Lately we've seen a whole lot of "doxxing," or outing people publicly, for everything from sexual harassment to being a white supremacist.
But when we start to hear about cases like Tony Hovater, who was featured in a New York Times story as "the Nazi sympathizer next door" and then lost his job and had to move out of his house, it begs the question: Is doxxing ethical?
The answer depends on whether the doxxee, like Hovater, willingly revealed his or her identity. It also depends on whether the doxxing is done competently and with a positive moral purpose.
In August, anti-fascist doxxers outed certain white nationalists who participated in the protest in Charlottesville, Virginia. One white nationalist lost his job as a result of the exposure. White nationalists, in turn, doxxed a number of anti-fascist protestors and threatened them and their families.
Was such doxxing ethical? That depends in part on motive, which matters greatly in ethics.
Revealing the name of a child molester living in your neighborhood or a person who has sexually harassed or assaulted women in the workplace in order to protect future victims is morally better than outing the person just to cause them pain.
Whether doxxing is ethical also depends on whether it is done thoughtfully or not.
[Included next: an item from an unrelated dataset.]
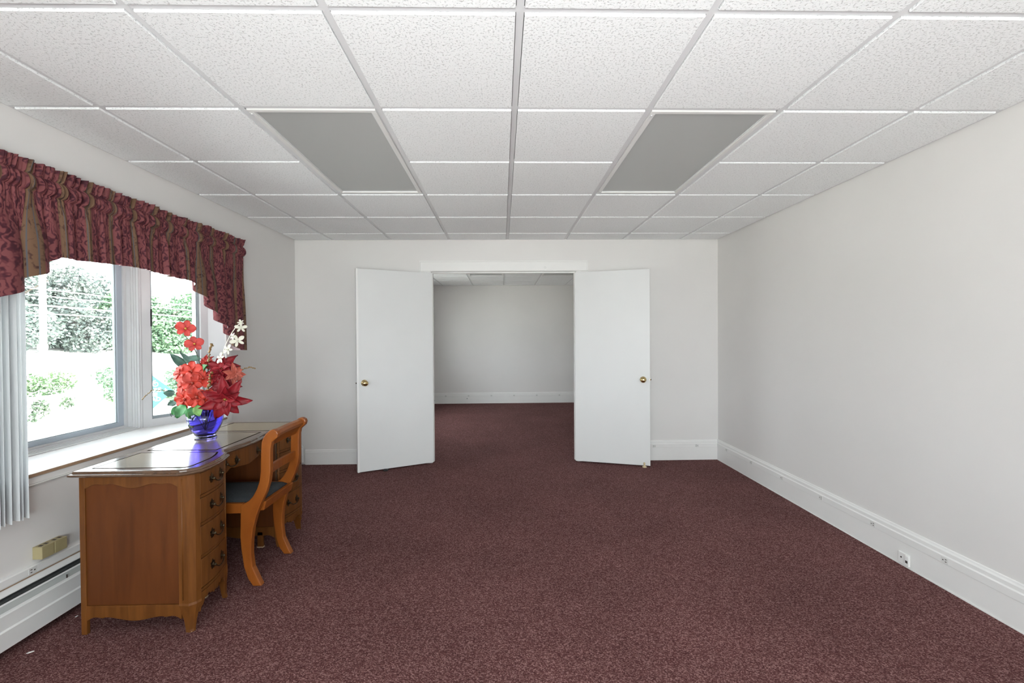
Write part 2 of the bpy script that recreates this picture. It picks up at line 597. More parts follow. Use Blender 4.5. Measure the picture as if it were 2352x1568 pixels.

More thoughtfulness is badly needed in the age of social media. As University of Chicago Law School Professor Eric Posner observed in a Slate article, "The major effect of social media is that it enables people to broadcast an opinion — or, more accurately, a gut reaction — to the whole world, instantly, without pausing to give it any thought."
For doxxing to be ethical, it also must be done competently, with due care. That is especially important since most doxxers, unlike journalists, operate without established training, norms and guidelines. They also operate anonymously rather than with a byline that readily identifies them and makes them accountable for what they write.